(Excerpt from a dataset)
####################

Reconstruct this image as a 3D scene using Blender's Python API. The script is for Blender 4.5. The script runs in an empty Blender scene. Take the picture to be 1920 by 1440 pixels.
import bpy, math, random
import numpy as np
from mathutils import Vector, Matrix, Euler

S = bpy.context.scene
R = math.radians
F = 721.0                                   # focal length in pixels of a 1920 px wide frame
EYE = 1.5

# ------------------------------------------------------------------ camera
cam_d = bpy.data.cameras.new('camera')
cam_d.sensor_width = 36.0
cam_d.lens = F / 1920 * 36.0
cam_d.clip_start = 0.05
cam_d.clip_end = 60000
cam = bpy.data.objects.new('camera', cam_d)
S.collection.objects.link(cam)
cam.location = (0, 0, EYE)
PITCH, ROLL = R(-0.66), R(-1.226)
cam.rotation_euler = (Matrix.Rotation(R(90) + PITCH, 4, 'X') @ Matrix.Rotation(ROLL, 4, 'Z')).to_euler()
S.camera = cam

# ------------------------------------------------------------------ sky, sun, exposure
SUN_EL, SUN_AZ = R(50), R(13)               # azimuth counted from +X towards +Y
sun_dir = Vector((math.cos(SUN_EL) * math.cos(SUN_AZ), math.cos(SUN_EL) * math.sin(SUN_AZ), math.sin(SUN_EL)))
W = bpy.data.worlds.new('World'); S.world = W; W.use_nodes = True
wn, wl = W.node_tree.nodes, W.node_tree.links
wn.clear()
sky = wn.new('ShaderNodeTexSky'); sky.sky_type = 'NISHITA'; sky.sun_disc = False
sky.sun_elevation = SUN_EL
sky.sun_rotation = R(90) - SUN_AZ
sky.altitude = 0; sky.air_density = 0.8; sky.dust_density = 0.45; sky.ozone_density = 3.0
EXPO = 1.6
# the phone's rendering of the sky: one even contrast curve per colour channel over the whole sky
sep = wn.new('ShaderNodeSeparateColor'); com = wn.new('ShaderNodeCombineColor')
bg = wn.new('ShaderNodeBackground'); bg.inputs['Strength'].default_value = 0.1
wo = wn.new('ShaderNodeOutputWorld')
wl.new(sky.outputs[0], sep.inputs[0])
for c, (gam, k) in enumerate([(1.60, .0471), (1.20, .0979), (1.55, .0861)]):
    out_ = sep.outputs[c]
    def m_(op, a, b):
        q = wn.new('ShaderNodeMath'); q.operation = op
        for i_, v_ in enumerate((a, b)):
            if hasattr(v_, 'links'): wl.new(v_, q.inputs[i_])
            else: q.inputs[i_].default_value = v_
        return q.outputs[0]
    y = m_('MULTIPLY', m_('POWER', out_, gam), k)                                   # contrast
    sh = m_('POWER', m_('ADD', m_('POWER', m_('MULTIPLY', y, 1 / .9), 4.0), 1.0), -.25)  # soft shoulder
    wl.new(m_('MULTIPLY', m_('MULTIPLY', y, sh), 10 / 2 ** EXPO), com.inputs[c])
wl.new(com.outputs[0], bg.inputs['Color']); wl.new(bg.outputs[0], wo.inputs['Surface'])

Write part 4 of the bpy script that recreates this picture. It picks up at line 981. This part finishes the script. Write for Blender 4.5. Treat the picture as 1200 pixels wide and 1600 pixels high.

####################

» **Problem to solve**:
Extract every line above exactly as it stands.

» **Result of the task**:
Reconstruct this image as a 3D scene using Blender's Python API. The script is for Blender 4.5. The script runs in an empty Blender scene. Take the picture to be 1920 by 1440 pixels.
import bpy, math, random
import numpy as np
from mathutils import Vector, Matrix, Euler

S = bpy.context.scene
R = math.radians
F = 721.0                                   # focal length in pixels of a 1920 px wide frame
EYE = 1.5

# ------------------------------------------------------------------ camera
cam_d = bpy.data.cameras.new('camera')
cam_d.sensor_width = 36.0
cam_d.lens = F / 1920 * 36.0
cam_d.clip_start = 0.05
cam_d.clip_end = 60000
cam = bpy.data.objects.new('camera', cam_d)
S.collection.objects.link(cam)
cam.location = (0, 0, EYE)
PITCH, ROLL = R(-0.66), R(-1.226)
cam.rotation_euler = (Matrix.Rotation(R(90) + PITCH, 4, 'X') @ Matrix.Rotation(ROLL, 4, 'Z')).to_euler()
S.camera = cam

# ------------------------------------------------------------------ sky, sun, exposure
SUN_EL, SUN_AZ = R(50), R(13)               # azimuth counted from +X towards +Y
sun_dir = Vector((math.cos(SUN_EL) * math.cos(SUN_AZ), math.cos(SUN_EL) * math.sin(SUN_AZ), math.sin(SUN_EL)))
W = bpy.data.worlds.new('World'); S.world = W; W.use_nodes = True
wn, wl = W.node_tree.nodes, W.node_tree.links
wn.clear()
sky = wn.new('ShaderNodeTexSky'); sky.sky_type = 'NISHITA'; sky.sun_disc = False
sky.sun_elevation = SUN_EL
sky.sun_rotation = R(90) - SUN_AZ
sky.altitude = 0; sky.air_density = 0.8; sky.dust_density = 0.45; sky.ozone_density = 3.0
EXPO = 1.6
# the phone's rendering of the sky: one even contrast curve per colour channel over the whole sky
sep = wn.new('ShaderNodeSeparateColor'); com = wn.new('ShaderNodeCombineColor')
bg = wn.new('ShaderNodeBackground'); bg.inputs['Strength'].default_value = 0.1
wo = wn.new('ShaderNodeOutputWorld')
wl.new(sky.outputs[0], sep.inputs[0])
for c, (gam, k) in enumerate([(1.60, .0471), (1.20, .0979), (1.55, .0861)]):
    out_ = sep.outputs[c]
    def m_(op, a, b):
        q = wn.new('ShaderNodeMath'); q.operation = op
        for i_, v_ in enumerate((a, b)):
            if hasattr(v_, 'links'): wl.new(v_, q.inputs[i_])
            else: q.inputs[i_].default_value = v_
        return q.outputs[0]
    y = m_('MULTIPLY', m_('POWER', out_, gam), k)                                   # contrast
    sh = m_('POWER', m_('ADD', m_('POWER', m_('MULTIPLY', y, 1 / .9), 4.0), 1.0), -.25)  # soft shoulder
    wl.new(m_('MULTIPLY', m_('MULTIPLY', y, sh), 10 / 2 ** EXPO), com.inputs[c])
wl.new(com.outputs[0], bg.inputs['Color']); wl.new(bg.outputs[0], wo.inputs['Surface'])

Write part 4 of the bpy script that recreates this picture. It picks up at line 981. This part finishes the script. Write for Blender 4.5. Treat the picture as 1200 pixels wide and 1600 pixels high.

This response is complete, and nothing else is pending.